Development of a Model of Synergistic Effects Between Deterioration Mechanisms and Damage in Woven Glass Fiber Reinforced Polymeric Composite Structure

Abstract

Abstract The adoption of fossil-based hydrocarbon polymer composites has been successful in both the automotive and aircraft industries, and is rapidly expanding into buildings and civil infrastructure. One challenge to broader adoption of polymer composites in buildings and civil infrastructure is a limited ability to model the synergistic effects of the combined physical/chemical processes of environmental exposure and mechanical loading. Unlike other building materials, long-term experience and field performance data of polymer composites in buildings and civil infrastructure applications does not exist. The first and largest composite building system used in a high-rise exterior in the US is the facade of the San Francisco Museum of Modern Art (SFMOMA) completed in 2015. Since historical, experience-based service life models for composite building applications are not available, it is crucial to build multiphysical-based models in order to predict composite service life performance on a semi-centennial or centennial time scale.

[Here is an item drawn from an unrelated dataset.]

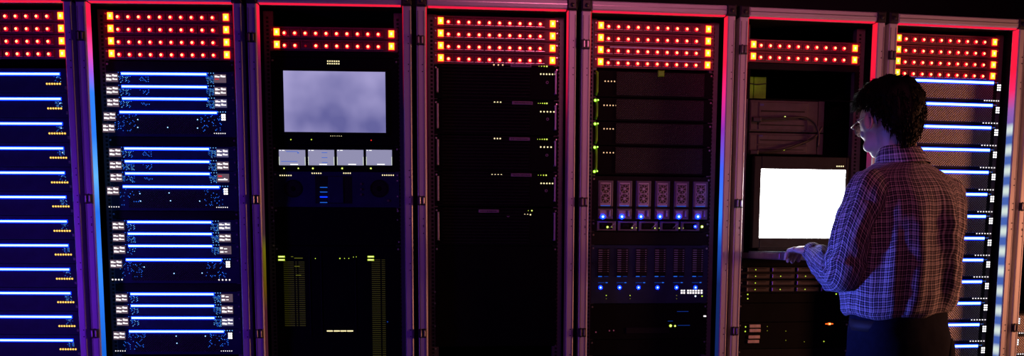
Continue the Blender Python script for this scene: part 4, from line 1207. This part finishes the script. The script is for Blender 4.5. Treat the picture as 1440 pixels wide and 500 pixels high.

This paper uses a parametrically homogenized deterioration model to hierarchical model the thermo-chemical-mechanical degradation at the structural length scale and proposes this computational model as a component to complete a new multi-physics-based service life prediction framework. This effort consists of three steps: (i) use the theory of synergistic effects between ultraviolet exposure and moisture exposure degradation processes developed by the authors to generate a residual, deterioration-induced damage variable field, (ii) implement the residual damage field as the initiation of a continuum damage model (CDM) at structure length scale, and (iii) recreate one 3D façade plate of the SFMOMA and perform parametric damage analysis.